Et au-delà ? (Visa à l’arrivée et autres : 30 destinations « quasi sans friction »)

Afrique (12 pays)

Burundi : jusqu’à 30 jours
Comores : 45 jours
Congo (République du Congo), durée variable
Djibouti : 90 jours
Ethiopie : jusqu’à 90 jours
Guinée‑Bissau : 90 jours
Madagascar : 90 jours
Maurice (Mauritius) : 60 jours
Mozambique : 30 jours
Sierra Leone : 30 jours
Somalie : 30 jours
Tanzanie : 90 jours
(Attention : certains sites mentionnent aussi le Togo ou Guinée, mais selon les listes les plus fiables, ce sont ces douze-là qui demeurent confirmés).

Asie (10 pays)

Cambodge : 30 jours
Indonésie : 30 jours
Iran : 30 jours
Jordanie : 30 à 90 jours
Laos : 30 jours
Liban : 30 jours
Maldives : 30 jours
Népal : 150 jours
Sri Lanka : 30 jours
Tadjikistan : 45 jours

Amériques (1 pays)

Nicaragua : 30 jours

Océanie (5 pays)

Îles Marshall : 90 jours
Palaos (Palau) : 30 jours
Samoa : 90 jours
Timor‑Leste : 30 jours
Tuvalu : 30 jours

Attention toutefois aux durées de séjour. Elles varient largement selon le pays (allant de 30 à 150 jours). Le visa est délivré à l’arrivée, mais prévoir les documents exigés (passeport valable, billets retour, preuve d’hébergement ou de fonds) reste obligatoire. Les règles peuvent évoluer rapidement, il est toujours conseillé de vérifier juste avant un voyage.
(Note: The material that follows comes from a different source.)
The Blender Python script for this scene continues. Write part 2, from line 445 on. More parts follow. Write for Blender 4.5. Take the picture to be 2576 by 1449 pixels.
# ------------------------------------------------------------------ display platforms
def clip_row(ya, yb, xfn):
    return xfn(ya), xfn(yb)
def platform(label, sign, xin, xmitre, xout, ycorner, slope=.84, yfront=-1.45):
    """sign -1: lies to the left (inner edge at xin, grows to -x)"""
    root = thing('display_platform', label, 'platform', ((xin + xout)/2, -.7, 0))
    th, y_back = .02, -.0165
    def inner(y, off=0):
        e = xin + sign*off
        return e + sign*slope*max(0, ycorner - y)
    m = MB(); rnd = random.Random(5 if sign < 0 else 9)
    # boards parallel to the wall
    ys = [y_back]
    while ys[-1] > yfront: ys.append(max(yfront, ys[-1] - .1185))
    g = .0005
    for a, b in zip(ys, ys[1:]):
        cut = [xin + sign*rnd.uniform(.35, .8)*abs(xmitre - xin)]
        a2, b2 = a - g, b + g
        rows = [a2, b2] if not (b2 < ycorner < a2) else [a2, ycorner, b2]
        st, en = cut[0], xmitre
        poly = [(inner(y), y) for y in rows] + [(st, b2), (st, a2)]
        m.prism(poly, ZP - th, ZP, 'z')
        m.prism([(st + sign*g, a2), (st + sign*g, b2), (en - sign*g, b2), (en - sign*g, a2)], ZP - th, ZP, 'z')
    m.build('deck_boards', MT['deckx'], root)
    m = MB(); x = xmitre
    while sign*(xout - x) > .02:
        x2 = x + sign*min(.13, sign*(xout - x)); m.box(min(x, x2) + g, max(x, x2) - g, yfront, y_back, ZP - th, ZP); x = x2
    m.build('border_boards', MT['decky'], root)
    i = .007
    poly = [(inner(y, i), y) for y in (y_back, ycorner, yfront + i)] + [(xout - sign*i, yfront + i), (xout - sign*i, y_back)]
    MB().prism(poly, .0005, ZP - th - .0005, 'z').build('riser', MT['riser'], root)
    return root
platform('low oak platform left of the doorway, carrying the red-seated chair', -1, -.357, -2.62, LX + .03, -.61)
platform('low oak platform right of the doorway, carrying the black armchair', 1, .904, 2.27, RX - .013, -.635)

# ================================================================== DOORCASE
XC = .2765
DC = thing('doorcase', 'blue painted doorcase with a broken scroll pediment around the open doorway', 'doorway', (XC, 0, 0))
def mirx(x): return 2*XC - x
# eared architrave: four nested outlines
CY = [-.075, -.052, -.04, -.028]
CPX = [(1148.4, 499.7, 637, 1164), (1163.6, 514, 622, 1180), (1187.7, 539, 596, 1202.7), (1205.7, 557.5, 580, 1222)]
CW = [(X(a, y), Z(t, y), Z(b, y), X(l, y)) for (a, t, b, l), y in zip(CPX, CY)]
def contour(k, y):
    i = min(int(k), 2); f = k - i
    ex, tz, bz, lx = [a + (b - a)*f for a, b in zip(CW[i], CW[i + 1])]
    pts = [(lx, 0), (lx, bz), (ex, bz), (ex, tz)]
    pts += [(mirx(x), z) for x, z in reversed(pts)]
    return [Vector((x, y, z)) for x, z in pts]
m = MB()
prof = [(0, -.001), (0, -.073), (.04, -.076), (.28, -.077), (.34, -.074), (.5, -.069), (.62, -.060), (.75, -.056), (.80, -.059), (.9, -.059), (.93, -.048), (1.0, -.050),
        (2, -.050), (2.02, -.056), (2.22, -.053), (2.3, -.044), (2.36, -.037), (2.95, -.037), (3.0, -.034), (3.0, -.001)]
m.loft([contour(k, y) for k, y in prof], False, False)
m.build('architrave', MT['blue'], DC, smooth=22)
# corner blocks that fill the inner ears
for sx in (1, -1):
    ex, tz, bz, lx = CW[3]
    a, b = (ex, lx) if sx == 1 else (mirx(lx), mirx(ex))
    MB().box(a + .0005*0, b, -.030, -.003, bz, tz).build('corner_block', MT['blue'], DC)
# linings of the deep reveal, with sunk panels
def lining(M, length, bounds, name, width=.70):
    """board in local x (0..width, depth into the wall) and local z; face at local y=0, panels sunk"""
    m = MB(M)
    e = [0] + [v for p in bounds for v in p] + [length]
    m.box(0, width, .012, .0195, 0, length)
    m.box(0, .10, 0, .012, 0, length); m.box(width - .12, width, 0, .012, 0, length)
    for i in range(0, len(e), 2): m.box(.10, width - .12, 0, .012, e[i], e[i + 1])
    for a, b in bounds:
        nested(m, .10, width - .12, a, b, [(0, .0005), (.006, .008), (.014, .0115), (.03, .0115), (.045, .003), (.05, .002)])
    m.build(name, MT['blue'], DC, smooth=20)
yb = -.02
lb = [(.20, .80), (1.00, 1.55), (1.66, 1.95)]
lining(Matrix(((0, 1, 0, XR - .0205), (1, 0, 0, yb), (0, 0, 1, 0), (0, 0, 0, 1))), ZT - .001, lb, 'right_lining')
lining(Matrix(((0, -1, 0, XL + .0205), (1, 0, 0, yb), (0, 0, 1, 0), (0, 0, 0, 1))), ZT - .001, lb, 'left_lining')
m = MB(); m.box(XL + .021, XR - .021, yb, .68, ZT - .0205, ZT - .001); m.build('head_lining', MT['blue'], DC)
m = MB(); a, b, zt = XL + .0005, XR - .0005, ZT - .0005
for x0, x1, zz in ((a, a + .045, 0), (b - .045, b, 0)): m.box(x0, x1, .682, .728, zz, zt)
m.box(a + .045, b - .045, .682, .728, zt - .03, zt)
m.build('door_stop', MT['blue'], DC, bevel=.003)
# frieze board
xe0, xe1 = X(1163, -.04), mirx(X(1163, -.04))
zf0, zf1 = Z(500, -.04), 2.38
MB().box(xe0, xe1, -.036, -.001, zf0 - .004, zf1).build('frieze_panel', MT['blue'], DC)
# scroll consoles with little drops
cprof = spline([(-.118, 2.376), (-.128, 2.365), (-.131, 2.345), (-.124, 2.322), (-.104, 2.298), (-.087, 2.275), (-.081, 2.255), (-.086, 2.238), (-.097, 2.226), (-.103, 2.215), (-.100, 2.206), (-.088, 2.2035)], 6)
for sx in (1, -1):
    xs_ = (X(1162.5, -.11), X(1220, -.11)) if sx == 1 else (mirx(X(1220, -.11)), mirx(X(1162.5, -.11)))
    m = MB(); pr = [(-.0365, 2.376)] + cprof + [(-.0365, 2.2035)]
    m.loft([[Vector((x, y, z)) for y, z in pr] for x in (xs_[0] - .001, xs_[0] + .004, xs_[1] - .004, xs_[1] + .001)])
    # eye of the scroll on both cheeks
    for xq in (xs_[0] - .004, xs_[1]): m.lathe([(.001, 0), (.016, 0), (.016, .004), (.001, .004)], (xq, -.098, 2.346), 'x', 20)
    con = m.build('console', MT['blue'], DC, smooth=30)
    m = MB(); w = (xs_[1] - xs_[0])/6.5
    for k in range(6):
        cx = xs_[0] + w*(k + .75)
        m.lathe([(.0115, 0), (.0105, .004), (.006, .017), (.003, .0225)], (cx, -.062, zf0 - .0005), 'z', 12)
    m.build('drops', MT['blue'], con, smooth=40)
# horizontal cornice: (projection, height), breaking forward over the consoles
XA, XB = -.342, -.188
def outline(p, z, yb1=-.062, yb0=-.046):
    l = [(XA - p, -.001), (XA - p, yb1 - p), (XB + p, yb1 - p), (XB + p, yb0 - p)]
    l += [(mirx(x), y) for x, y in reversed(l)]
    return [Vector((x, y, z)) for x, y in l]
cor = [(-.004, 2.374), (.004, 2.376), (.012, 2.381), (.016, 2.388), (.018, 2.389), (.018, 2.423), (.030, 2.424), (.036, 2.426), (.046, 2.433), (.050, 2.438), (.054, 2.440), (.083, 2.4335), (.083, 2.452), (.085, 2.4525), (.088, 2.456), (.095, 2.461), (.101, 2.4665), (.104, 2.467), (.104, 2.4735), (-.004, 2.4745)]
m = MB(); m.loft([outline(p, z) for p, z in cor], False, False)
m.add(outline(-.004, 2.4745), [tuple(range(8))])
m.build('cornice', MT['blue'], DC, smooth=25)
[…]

3 conseils express pour éviter les mauvaises surprises

  1. Toujours vérifier la durée exacte de séjour autorisée (30, 60, 90 jours… cela change d’un pays à l’autre).
  2. Ayez vos preuves de solvabilité, d’hébergement et de billet retour : « sans visa » ≠ « sans contrôle à l’arrivée ».
  3. Restez attentif aux mises à jour : accords bilatéraux, tensions diplomatiques, nouvelles plateformes e-visa… Les règles évoluent vite.